Öncelikle bilinçlendirme faaliyetleri ile toplumsal dönüşüm sağlanmalı. Ataerkil toplumsal cinsiyet rollerinin getirdiği önyargı, engelleme ve baskıları kırmak için dönüştürücü bir niyet ve irade ortaya konulması, buna göre vizyon kurularak stratejik planlar geliştirilmesi ve bu dönüşümün hayata geçirilmesi için uygulamalar üretilmesi, bütün bunların eşitlikçi bütüncül bir yaklaşımla ele alınması gerekir. İyi örnekler ön plana çıkartılmalı, kız çocuklarına eğitimde fırsat eşitsizliğinin önüne geçmek için destek sunulmalı, kadınlara mesleki eğitimler verilmeli, kadının güçlendirilmesi, donanımlı hale gelebilmesi ve istihdama katılımları için projeler üretilmeli. Bunlar yalnızca basit örnekler. Bütüncül bir perspektiften tüm hayatı dönüştürmek için hayatın her alanında yedi gün, yirmi dört saat erkeklerin doğal hak alanı olarak görülen her şeyin kadınların da güvenceli bir şekilde erişebilmeleri için hayatın her adımını düşünmeliyiz.

“GELECEĞİ KADINLAR KURACAK O  SEBEPLE ASLA UMUTLARINI YİTİRMESİNLER”

  • Yeni mezun ya da iş hayatına yeni atılacak kadınlara tavsiyeleriniz nelerdir?

Bu topraklarda feminist mücadele Osmanlı döneminden beri var ve gelişiyor, kadın hakları konusunda bizlere öncü olan birçok değerli kadın var. Belki iş hayatları kolay olmayacak ama asla vazgeçmesinler, güçlü olsunlar ve kendilerine inansınlar. Çağa ayak uydurmak, kendini geliştirmek çok önemli. İş hayatındaki bir kadın mutlaka bir başka kadına rol model oluyor, onu cesaretlendiriyor. Bu bilinçle hareket etsinler. Geleceği kadınlar kuracak o sebeple asla umutlarını yitirmesinler.
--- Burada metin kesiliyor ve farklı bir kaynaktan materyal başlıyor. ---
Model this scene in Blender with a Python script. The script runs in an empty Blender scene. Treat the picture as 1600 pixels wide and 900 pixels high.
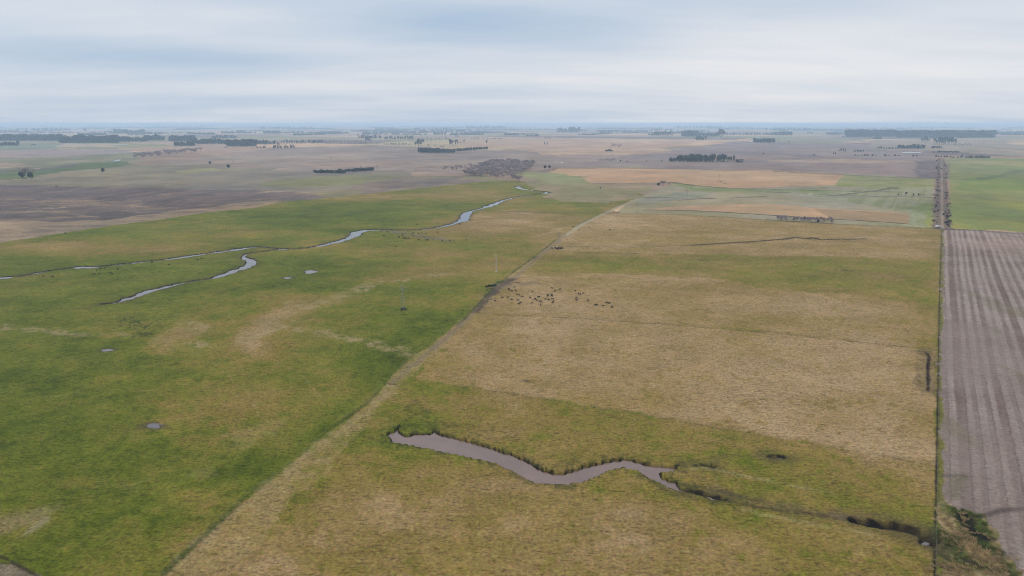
import bpy, math, random
import numpy as np
from mathutils import Vector, Matrix

random.seed(7)
rng = np.random.default_rng(11)
PI = math.pi
scene = bpy.context.scene
COL = scene.collection

# ------------------------------------------------------------------ camera model
H = 100.0                    # flying height of the camera
F = 1142.0                   # focal length in photo pixels (1600 wide)
RE = 1.0e11                  # the plain is as good as flat
LEVEL = 192.0                # photo row of the true level line
PITCH = math.atan((450 - LEVEL) / F)
CP, SP = math.cos(PITCH), math.sin(PITCH)


def gz(x, y):                # height of the curved plain
    return -(x * x + y * y) / (2 * RE)


def pix(u, v):
    """ground point seen at a pixel of the photograph"""
    a = (u - 800) / F
    b = (450 - v) / F
    dx, dy, dz = a, CP + b * SP, -SP + b * CP
    k = (dx * dx + dy * dy) / (2 * RE)
    t = (-dz - math.sqrt(max(dz * dz - 4 * k * H, 0.0))) / (2 * k)
    return dx * t, dy * t


def pixs(lst):
    return [pix(*p[:2]) for p in lst]


def project(x, y, z):
    zz = z - H
    dep = y * CP - zz * SP
    up = y * SP + zz * CP
    ok = dep > 5
    dep = np.where(ok, dep, 1.0)
    return np.where(ok, 800 + F * x / dep, -9e5), np.where(ok, 450 - F * up / dep, 9e5)


# ------------------------------------------------------------------ numpy noise
def _hash(ix, iy, seed):
    h = (ix.astype(np.int64) * 374761393 + iy.astype(np.int64) * 668265263 + seed * 1442695041) & 0xFFFFFFFF
    h = ((h ^ (h >> 13)) * 1274126177) & 0xFFFFFFFF
    h = h ^ (h >> 16)
    return (h & 0xFFFFFF).astype(np.float32) / 16777215.0


def vnoise(x, y, seed=0):
    fx, fy = np.floor(x), np.floor(y)
    ix, iy = fx.astype(np.int64), fy.astype(np.int64)
    tx, ty = (x - fx).astype(np.float32), (y - fy).astype(np.float32)
    tx = tx * tx * (3 - 2 * tx)
    ty = ty * ty * (3 - 2 * ty)
    a, b = _hash(ix, iy, seed), _hash(ix + 1, iy, seed)
    c, d = _hash(ix, iy + 1, seed), _hash(ix + 1, iy + 1, seed)
    return (a + (b - a) * tx) * (1 - ty) + (c + (d - c) * tx) * ty


def fbm(x, y, size, octs=4, seed=0, gain=0.55):
    s, amp, tot, f = 0.0, 1.0, 0.0, 1.0 / size
    for i in range(octs):
        s = s + amp * vnoise(x * f + 17.3 * i, y * f - 9.1 * i, seed + i)
        tot += amp
        amp *= gain
        f *= 2.07
    return s / tot


def sstep(a, b, x):
    t = np.clip((x - a) / (b - a), 0, 1)
    return t * t * (3 - 2 * t)


# ------------------------------------------------------------------ colours
KALB = 0.66


def S(r, g, b, k=None):
    """sRGB bytes to linear albedo"""
    out = []
    for c in (r, g, b):
        c /= 255.0
        out.append((c / 12.92 if c <= 0.04045 else ((c + 0.055) / 1.055) ** 2.4) * (KALB if k is None else k))
    return np.array(out, dtype=np.float32)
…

“TÜRKİYE’DE VE DÜNYADA KADINLAR HALA EŞİT İŞE EŞİT ÜCRET ALMIYORLAR”

  • İş dünyasında kadın olmanın avantajları ve dezavantajları sizce nelerdir?

2022 yılında hala Türkiye’de ve dünyada kadınlar eşit işe eşit ücret almıyorlar. Sadece kadın oldukları için aynı işi yapsalar dahi erkek mevkidaşlarından daha düşük ücretlendiriliyorlar. İş hayatında öncelikle bu eşitsizlikten vazgeçilmeli. Diğer dezavantajlardan bazıları; öncelikle kodlanmış toplumsal cinsiyet rolleri, kadınlar üzerindeki geleneksel önyargı, engelleme ve baskılar, kadınların istihdam alanına girememesi, işyerinde taciz, kadın çalışanların terfi ettirilmemesi ve cam tavanların kırılamaması, ev içi işlerin kadınların sorumluluğuna yüklenmesi, iş yerinde kreş vb. imkanların sağlanmaması, mansplaining olarak sayabiliriz. Ancak toplumsal cinsiyet rolleri sebebiyle iş yaşamına katılım, kriz yönetme ve sorun çözme, annelik, ev işçiliği gibi birçok işi bir arada yapmak zorunda olan kadınların çoklu işlem yapabilme kabiliyeti iş hayatı için avantajdır diyebiliriz.